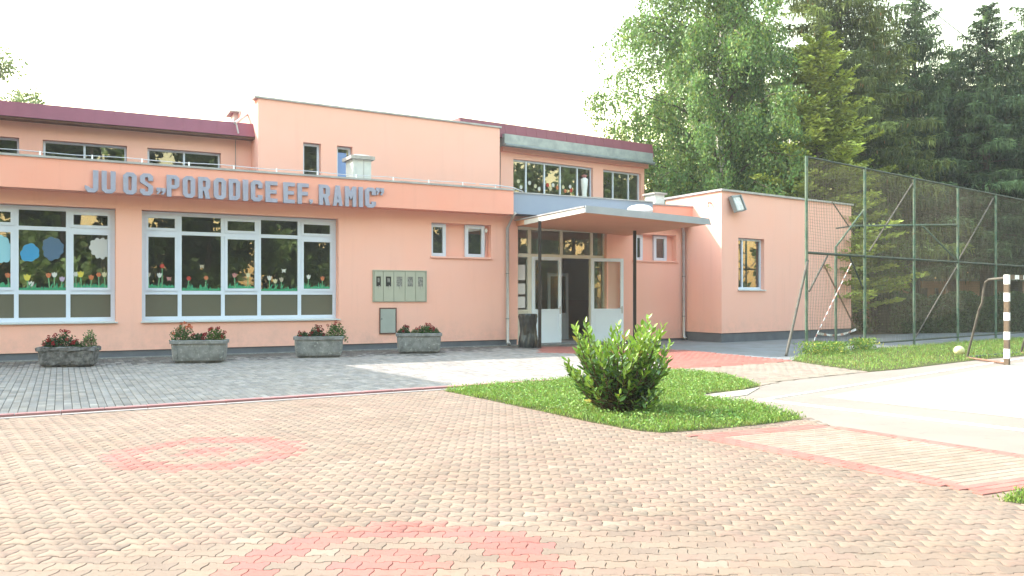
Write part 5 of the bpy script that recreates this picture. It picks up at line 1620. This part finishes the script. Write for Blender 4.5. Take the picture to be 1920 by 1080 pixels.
# netting: slightly wavy wires
pts_v, loops_, st_ = [], [], 0
cell = .075
V, Lp, Tt = [], [], []
def wire(pts, w):
    """flat three-sided wire through the points"""
    global V, Lp, Tt
    b = len(V)
    for p in pts:
        q = Vector(p)
        V.extend([(q.x - w, q.y, q.z), (q.x + w, q.y, q.z + w * .3), (q.x, q.y - w, q.z + w)])
    for i in range(len(pts) - 1):
        for k in range(3):
            a = b + i * 3 + k; c = b + i * 3 + (k + 1) % 3
            Lp.extend([a, c, c + 3, a + 3]); Tt.append(4)
vis_end = FN.u(1990)
nu = int((vis_end - fu[0]) / cell)
for i in range(nu):
    u = fu[0] + .04 + i * cell + random.uniform(-.006, .006)
    ph = random.uniform(0, 6.28)
    wob = lambda z: .012 * math.sin(z * 2.3 + u * .9) + .008 * math.sin(z * 5 + ph) + random.uniform(-.004, .004)
    wire([FN.P(u + wob(z), z, -.03 + .03 * math.sin(z * 1.7 + u)) for z in np.linspace(fzb + .02, fz1 - .01, 8)], .0036)
nz = int((fz1 - fzb) / cell)
for j in range(nz):
    z = fzb + .04 + j * cell
    wire([FN.P(u, z + .018 * math.sin(u * 2.2 + z * 3) + random.uniform(-.006, .006), -.03 + .03 * math.sin(z * 1.7 + u)) for u in np.linspace(fu[0], vis_end, 34)], .0030)
Tt = np.array(Tt); S_ = np.concatenate([[0], np.cumsum(Tt)[:-1]])
net = arrays_mesh('netting', np.array(V), Lp, S_, Tt, 'net', None, fence)
net['kind'] = 'stuff'

# handball goal -------------------------------------------------------------------
gp = G(1888, 684)
goal = thing('handball_goal', 'handball goal with worn brown and white banded posts on the court', 'goal', gp)
gd = Vector((FN.d.x, FN.d.y, 0)); gtop = (684 - 515) / (684 - HY) * H
gb_ = G(1813, 673); gb2 = G(1914, 663.5)
gr_ = Vector((gp.x, gp.y, 0)) + (gb2 - gb_)
bands = [(684, 672), (672, 654), (654, 637), (637, 622), (622, 601), (601, 586), (586, 565), (565, 549), (549, 533), (533, 515)]
def gz(py): return (684 - py) / (684 - HY) * H
hw = .045
def gpost(c):
    mb = MB()
    for i, (a, b) in enumerate(bands):
        z0_, z1_ = gz(a), gz(b)
        mb.hexa([c - gd * hw + Vector((-gd.y, gd.x, 0)) * -hw + Vector((0, 0, z0_)), c + gd * hw + Vector((-gd.y, gd.x, 0)) * -hw + Vector((0, 0, z0_)), c + gd * hw + Vector((-gd.y, gd.x, 0)) * hw + Vector((0, 0, z0_)), c - gd * hw + Vector((-gd.y, gd.x, 0)) * hw + Vector((0, 0, z0_)),
                 c - gd * hw + Vector((-gd.y, gd.x, 0)) * -hw + Vector((0, 0, z1_)), c + gd * hw + Vector((-gd.y, gd.x, 0)) * -hw + Vector((0, 0, z1_)), c + gd * hw + Vector((-gd.y, gd.x, 0)) * hw + Vector((0, 0, z1_)), c - gd * hw + Vector((-gd.y, gd.x, 0)) * hw + Vector((0, 0, z1_))], i % 2)
    mb.build('post', ['post_brown', 'post_white'], goal)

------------

> Exercise objective: Please transcribe the material above exactly as written. Leave the pictures out.

> The solution:
Write part 5 of the bpy script that recreates this picture. It picks up at line 1620. This part finishes the script. Write for Blender 4.5. Take the picture to be 1920 by 1080 pixels.
# netting: slightly wavy wires
pts_v, loops_, st_ = [], [], 0
cell = .075
V, Lp, Tt = [], [], []
def wire(pts, w):
    """flat three-sided wire through the points"""
    global V, Lp, Tt
    b = len(V)
    for p in pts:
        q = Vector(p)
        V.extend([(q.x - w, q.y, q.z), (q.x + w, q.y, q.z + w * .3), (q.x, q.y - w, q.z + w)])
    for i in range(len(pts) - 1):
        for k in range(3):
            a = b + i * 3 + k; c = b + i * 3 + (k + 1) % 3
            Lp.extend([a, c, c + 3, a + 3]); Tt.append(4)
vis_end = FN.u(1990)
nu = int((vis_end - fu[0]) / cell)
for i in range(nu):
    u = fu[0] + .04 + i * cell + random.uniform(-.006, .006)
    ph = random.uniform(0, 6.28)
    wob = lambda z: .012 * math.sin(z * 2.3 + u * .9) + .008 * math.sin(z * 5 + ph) + random.uniform(-.004, .004)
    wire([FN.P(u + wob(z), z, -.03 + .03 * math.sin(z * 1.7 + u)) for z in np.linspace(fzb + .02, fz1 - .01, 8)], .0036)
nz = int((fz1 - fzb) / cell)
for j in range(nz):
    z = fzb + .04 + j * cell
    wire([FN.P(u, z + .018 * math.sin(u * 2.2 + z * 3) + random.uniform(-.006, .006), -.03 + .03 * math.sin(z * 1.7 + u)) for u in np.linspace(fu[0], vis_end, 34)], .0030)
Tt = np.array(Tt); S_ = np.concatenate([[0], np.cumsum(Tt)[:-1]])
net = arrays_mesh('netting', np.array(V), Lp, S_, Tt, 'net', None, fence)
net['kind'] = 'stuff'

# handball goal -------------------------------------------------------------------
gp = G(1888, 684)
goal = thing('handball_goal', 'handball goal with worn brown and white banded posts on the court', 'goal', gp)
gd = Vector((FN.d.x, FN.d.y, 0)); gtop = (684 - 515) / (684 - HY) * H
gb_ = G(1813, 673); gb2 = G(1914, 663.5)
gr_ = Vector((gp.x, gp.y, 0)) + (gb2 - gb_)
bands = [(684, 672), (672, 654), (654, 637), (637, 622), (622, 601), (601, 586), (586, 565), (565, 549), (549, 533), (533, 515)]
def gz(py): return (684 - py) / (684 - HY) * H
hw = .045
def gpost(c):
    mb = MB()
    for i, (a, b) in enumerate(bands):
        z0_, z1_ = gz(a), gz(b)
        mb.hexa([c - gd * hw + Vector((-gd.y, gd.x, 0)) * -hw + Vector((0, 0, z0_)), c + gd * hw + Vector((-gd.y, gd.x, 0)) * -hw + Vector((0, 0, z0_)), c + gd * hw + Vector((-gd.y, gd.x, 0)) * hw + Vector((0, 0, z0_)), c - gd * hw + Vector((-gd.y, gd.x, 0)) * hw + Vector((0, 0, z0_)),
                 c - gd * hw + Vector((-gd.y, gd.x, 0)) * -hw + Vector((0, 0, z1_)), c + gd * hw + Vector((-gd.y, gd.x, 0)) * -hw + Vector((0, 0, z1_)), c + gd * hw + Vector((-gd.y, gd.x, 0)) * hw + Vector((0, 0, z1_)), c - gd * hw + Vector((-gd.y, gd.x, 0)) * hw + Vector((0, 0, z1_))], i % 2)
    mb.build('post', ['post_brown', 'post_white'], goal)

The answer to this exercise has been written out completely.